China scales back emissions target with half of new electricity use to come from renewables by 2025

Still, China’s 2060 carbon-neutral vow does not equate to the 100 per cent replacement of fossil fuels with renewable energy, as “neutrality” still allows for carbon emissions as long as they are offset with carbon sinks or carbon capture systems, Combs said.

Emission targets, set conservatively in a bureaucratic move to avoid failures, could still be revised, analysts said.

“The [announced] target is usually the bottom line that China will thrive to achieve,” said Zhang Lin, an associate professor at City University of Hong Kong (CityU). “Achieving a 100 per cent renewable goal is possible with fast transition in energy systems.”

Chinese banks’ love of coal drag on nation’s 2060 carbon neutrality marathon

China needs additional and forceful policies to transition to 100 per cent renewable energy, said Zhang Shuwei, the chief energy economist of Draworld Environment Research Centre in Beijing.

Although China’s power market reforms will help the country reduce its coal dependency over time, coal will remain central to several other hard-to-abate sectors, especially steel production which remains a major component of the country’s economy, said Combs.

Zhang at CityU warned of an overly quick transition to renewable energy that will result in substantial asset stranding and huge economic costs.

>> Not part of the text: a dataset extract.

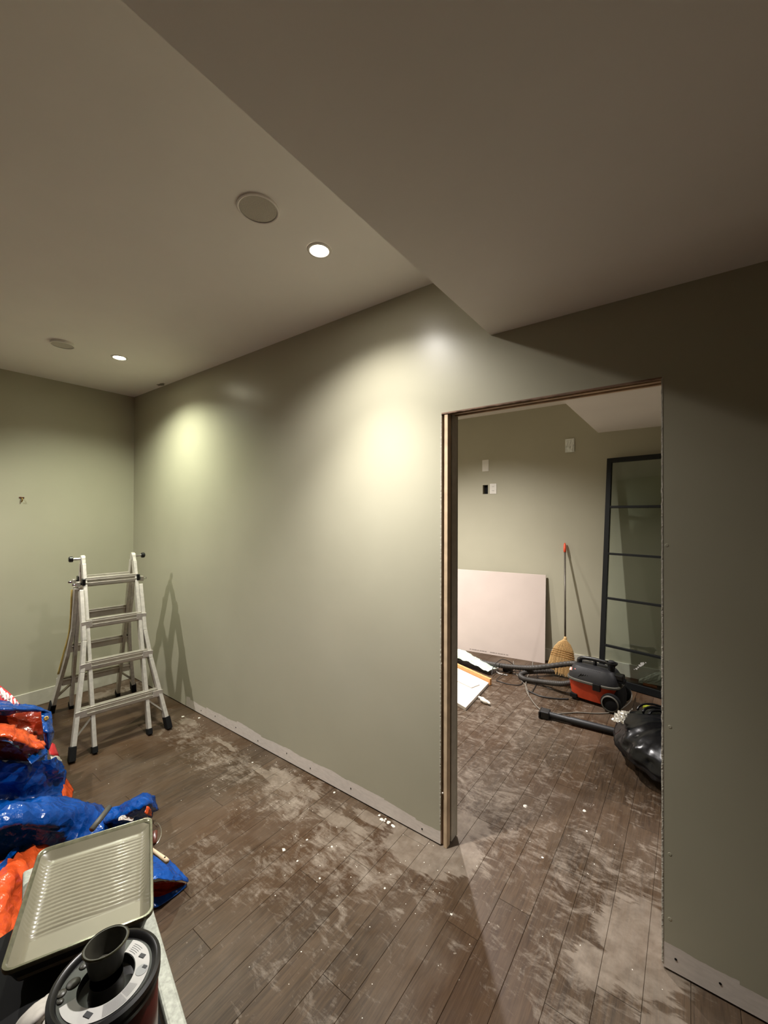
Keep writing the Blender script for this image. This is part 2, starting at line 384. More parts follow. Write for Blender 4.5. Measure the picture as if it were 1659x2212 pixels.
# far wall of the next room, with the open outlet box
fx0, fx1, fz0, fz1 = 2.357, 2.422, 1.851, 1.960
wf = MB().box((0, D, 0), (fx0, D+.12, H2+.1)).box((fx1, D, 0), (XR, D+.12, H2+.1)).box((fx0, D, 0), (fx1, D+.12, fz0)).box((fx0, D, fz1), (fx1, D+.12, H2+.1)).build('wall_far', M_WALL, kind='structure')
wf['_org'] = (0, 0, 0)
MB().box((fx0-.002, D+.05, fz0-.002), (fx1+.002, D+.06, fz1+.002)).build('open_outlet_box', M_BLKM, wf, label='open dark outlet box without a cover')
MB().box((0, D-.015, 0), (XR, D, .132)).build('baseboard_far', M_BASE, kind='structure', bevel=.003)
# ceilings and the dropped part
cl = MB().box((-.12, YR, H), (XB, WT-.05, H+.1)).build('ceiling', M_CEIL, kind='structure'); cl['_org'] = (0, 0, 0)
MB().box((XB, YR, HB), (XR+.12, -.0004, H+.1)).build('ceiling_bulkhead', M_CEIL, kind='structure')
MB().box((-.12, WT, H2), (XB2, D, H2+.1)).build('ceiling_next_room', M_CEIL2, kind='structure')
MB().box((XB2, WT, HB2), (XR+.12, D, H2+.1)).build('ceiling_bulkhead_next_room', M_CEIL2, kind='structure')
sm = MB(); c0 = Vector((.62, -.035, H-.0006)); N = 18
sm.add([c0+Vector((math.cos(2*PI*k/N)*(.05+.018*math.sin(k*2.3)), math.sin(2*PI*k/N)*(.022+.008*math.sin(k*1.7)), 0)) for k in range(N)]+[c0+Vector((math.cos(2*PI*k/N)*.03, math.sin(2*PI*k/N)*.012, -.001)) for k in range(N)],
       [(k, (k+1) % N, N+(k+1) % N, N+k) for k in range(N)]+[tuple(N+k for k in range(N))]).build('paint_smear', M_SMEAR, cl, label='paint smear on the ceiling edge')
# floor: slab with the planks laid on it one by one
fl = MB().box((-.12, YR-.12, -.06), (XR+.12, D+.12, -.0035)).build('floor', M_FBASE, kind='structure'); fl['_org'] = (0, 0, 0)
PW, X0 = .1285, 2.188-17*.1285
def plank_mb(mb, x0, x1, y0, y1):
    g = .0006; e = .0009
    x0 += g; x1 -= g; y0 += g; y1 -= g
    mb.add([(x0, y0, -.003), (x1, y0, -.003), (x1, y1, -.003), (x0, y1, -.003), (x0, y0, -.0008), (x1, y0, -.0008), (x1, y1, -.0008), (x0, y1, -.0008),
            (x0+e, y0+e, 0), (x1-e, y0+e, 0), (x1-e, y1-e, 0), (x0+e, y1-e, 0)],
           [(8, 9, 10, 11), (4, 5, 9, 8), (5, 6, 10, 9), (6, 7, 11, 10), (7, 4, 8, 11), (0, 1, 5, 4), (1, 2, 6, 5), (2, 3, 7, 6), (3, 0, 4, 7)])
far = MB(); rr = random.Random(11)
k = 0
while X0+k*PW < XR:
    x0 = max(0, X0+k*PW); x1 = min(XR, X0+(k+1)*PW); k += 1
    if x1-x0 < .01: continue
    y = YR-rr.random()*1.1
    while y < D:
        L = rr.choice((.92, 1.22, 1.22)); ya, yb = max(y, YR), min(y+L, D); y += L
        if yb-ya < .02: continue
        vis = x1 < 4.85 and yb > -1.75
        if vis and yb > -.2 and x0 > 4.5: vis = True
        if vis:
            m = MB(); plank_mb(m, x0, x1, ya, yb); m.build('plank', M_FLOOR, fl)
        else: plank_mb(far, x0, x1, ya, yb)
o = far.build('plank_field', M_FLOOR, fl); o['kind'] = 'stuff'

# ------------------------------------------------------------------ lamps in the ceilings
def downlight(x, y, z, colr, wide, beam, ang, label=None, led=None):
    t = thing('recessed_downlight', label, 'ceiling light', (x, y, z), 'recessed downlights') if label else None
    if t:
        MB().lathe((x, y, z), [(.036, -.0005), (.040, -.006), (.050, -.006), (.054, -.0005)], 32, cap=False).build('trim_ring', M_WHITE, t, smooth=True)
        MB().lathe((x, y, z), [(.0365, -.001), (.034, -.003)], 28).build('lamp_lens', led, t)
    # a wide soft spill and the narrower main beam of the same lamp
    for pw, sz, bl in ((wide, 142, .75), (beam, ang, 1.0)):
        l = bpy.data.lights.new('downlight_or_fill', 'SPOT'); l.energy = pw; l.color = colr; l.spot_size = math.radians(sz); l.spot_blend = bl; l.shadow_soft_size = .03
        o = bpy.data.objects.new('downlight_or_fill', l); COL.objects.link(o); o.location = (x, y, z-.012)
labs = ['recessed downlight in the ceiling nearest the bulkhead, shining brightest', 'recessed downlight in the far left ceiling above the stepladder']
for i, (x, y, z, c, w, bm_, an, nm) in enumerate(LAMPS):
    downlight(x, y, z, c, w, bm_, an, labs[i] if nm else None, (M_LED1, M_LED2)[i] if nm else None)
for i, (px, py, lb, th) in enumerate([(558, 450, 'round flush ceiling speaker cover nearer the bulkhead', .006), (135, 741, 'round raised ceiling speaker cover at the far left', .016)]):
    c = at(px, py, H); r = .077 if i == 0 else .068
    t = thing('ceiling_speaker', lb, 'speaker', c, 'round ceiling speakers')
    MB().lathe(c, [(r, 0), (r, -th), (r-.004, -th-.002), (r-.008, -th)], 40, cap=False).build('rim', M_CEIL if i else M_CEIL2, t, smooth=True, auto=40)
    MB().lathe(c, [(r-.007, -th+.002), (.0002, -th+.001)], 40, cap=False).build('grille', mat('grille', (196, 190, 176), .9, var=.06, nscale=400, bump=.4), t)
# hook on the left wall
t = thing('wall_hook', 'small brass hook screwed to the left wall', 'hook', (0, -.843, 1.716))
MB().box((0, -.858, 1.724), (.006, -.826, 1.734)).build('plate', M_BROWNH, t, bevel=.001)
MB().tube([(.006, -.842, 1.728), (.022, -.842, 1.72), (.024, -.842, 1.705), (.01, -.844, 1.694)], .0045, 8).build('hook_arm', mat('brass', (150, 120, 60), .4, .8), t, smooth=True)

# ------------------------------------------------------------------ plates on the far wall
def plate(x0, x1, z0, z1, label, kind):
    c = Vector(((x0+x1)/2, D, (z0+z1)/2)); t = thing('wall_plate', label, 'wall plate', c, 'white wall plates on the far wall')
    MB().box((x0, D-.006, z0), (x1, D-.0003, z1)).build('cover', M_WHITE, t, bevel=.002)
    if kind == 'outlet':
        for dz in (-.024, .024):
            rc = MB(); rc.box((c.x-.017, D-.0078, c.z+dz-.015), (c.x+.017, D-.0061, c.z+dz+.015)); ro = rc.build('receptacle', M_WHITE, t, bevel=.0015)
            MB().box((c.x-.009, D-.0084, c.z+dz-.003), (c.x-.006, D-.0079, c.z+dz+.008)).box((c.x+.006, D-.0084, c.z+dz-.003), (c.x+.009, D-.0079, c.z+dz+.008)).build('slot', M_BLKM, ro)
    if kind == 'bag':
        mb = MB(); g = 9
        vs = []
        for i in range(g):
            for j in range(g):
                xx = x0-.003+(x1-x0+.006)*i/(g-1); zz = z0-.003+(z1-z0+.006)*j/(g-1)
                edge = i in (0, g-1) or j in (0, g-1)
                vs.append((xx, D-.009-(0 if edge else abs(noise.noise(Vector((xx*60, 0, zz*60))))*.02), zz))
        mb.add(vs, [(i*g+j, i*g+j+1, (i+1)*g+j+1, (i+1)*g+j) for i in range(g-1) for j in range(g-1)]).build('plastic_wrap', M_FILM, t)
plate(2.351, 2.433, 2.124, 2.264, 'blank white wall plate above the open outlet box', 'blank')
plate(2.447, 2.530, 1.850, 1.972, 'white outlet plate just right of the open dark box', 'outlet')
plate(3.300, 3.386, 2.275, 2.414, 'white wall plate under shiny plastic film, high near the bulkhead', 'bag')

# ------------------------------------------------------------------ leaning drywall sheet
A = Vector((1.3, 2.56, 0)); B = Vector((3.117, 2.83, 0)); e1 = (B-A).normalized(); nrm = Vector((-e1.y, e1.x, 0))
upv = (Vector((0, 0, .94))+nrm*.085)
bd = MB(); fr = -nrm*.0
t = thing('drywall_sheet', 'large pinkish white drywall sheet leaning on the far wall', 'drywall sheet', (A+B)/2)
q = nrm*.0127
bd.hexa([A, B, B+q, A+q, A+upv, B+upv, B+upv+q, A+upv+q]).build('board', M_BOARD, t, bevel=.0008)
MB().hexa([B+e1*.0002+Vector((0, 0, .002)), B+e1*.0014+Vector((0, 0, .002)), B+e1*.0014+q, B+e1*.0002+q, B+upv+e1*.0002, B+upv+e1*.0014, B+upv+e1*.0014+q, B+upv+e1*.0002+q]).build('cut_edge', M_GYP, t)
st = MB()
for i in range(14):
    s = 1.02+i*.03+(.03 if i > 6 else 0); P = A+e1*s+upv*.028-nrm*.0006
    st.obox(P, (e1, upv, nrm), (.009+.003*(i % 3), .005, .0003))
st.build('edge_stamp', mat('stamp_ink', (150, 138, 130), .8), t, label='faint grey stamped print along the bottom')['kind'] = 'stuff'

# ------------------------------------------------------------------ black framed glass door
BL = Vector((3.665, 2.675, .004)); g1 = Vector((.978, -.21, 0)).normalized(); TL = Vector((3.628, 2.90, 2.165)); g2 = (TL-BL); HL = g2.length; g2.normalize()
g2 = (g2-g1*g2.dot(g1)).normalized(); g3 = g1.cross(g2)
if g3.y < 0: g3 = -g3
t = thing('glass_door', 'black steel framed glass door leaning on the far wall', 'door', BL)
WD = .86
def rail(u0, u1, v0, v1, th=.016, off=0):
    return MB().obox(BL+g1*(u0+u1)/2+g2*(v0+v1)/2+g3*off, (g1, g2, g3), ((u1-u0)/2, (v1-v0)/2, th))
rail(0, .045, 0, HL).build('stile', M_SOOT, t, bevel=.002); rail(WD-.045, WD, 0, HL).build('stile', M_SOOT, t, bevel=.002)
rail(.045, WD-.045, HL-.045, HL).build('top_rail', M_SOOT, t, bevel=.002); rail(.045, WD-.045, 0, .06).build('bottom_rail', M_SOOT, t, bevel=.002)
bars = [.345, .795, 1.225, 1.685]; ed = [.06]+bars+[HL-.045]
for b in bars: rail(.045, WD-.045, b-.011, b+.011).build('glazing_bar', M_SOOT, t, bevel=.002)
for i in range(5):
    lo = ed[i]+(.011 if i else 0); hi = ed[i+1]-(.011 if i < 4 else 0)
    rail(.045, WD-.045, lo, hi, .002, .004).build('pane', M_GLASS, t)
sp = MB()
for (u, v, r) in [(.36, .25, .020), (.345, .232, .014), (.372, .262, .010), (.33, .212, .009), (.318, .196, .010), (.39, .27, .006), (.30, .186, .005)]:
    vs = [BL+g1*(u+r*math.cos(a*PI/4)*(.7+.5*random.random()))+g2*(v+r*.8*math.sin(a*PI/4)*(.7+.5*random.random()))+g3*.0005 for a in range(8)]
    sp.add(vs, [tuple(range(8))])
sp.build('paint_splash', M_LABEL, t, label='dried pale splash on the lowest pane')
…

“Technological feasibility does not imply economic feasibility,” he said. “In the past few years, China has deployed a significant number of wind turbines in the northwest region, resulting in a high level of curtailment.”

Therefore, China should not move too fast in switching to renewable energy, as both physical infrastructure such as the connectivity of the regional and national grids, and institutional infrastructure including regulation, policy, conflict financial interests between central and local government, are not ready, he added.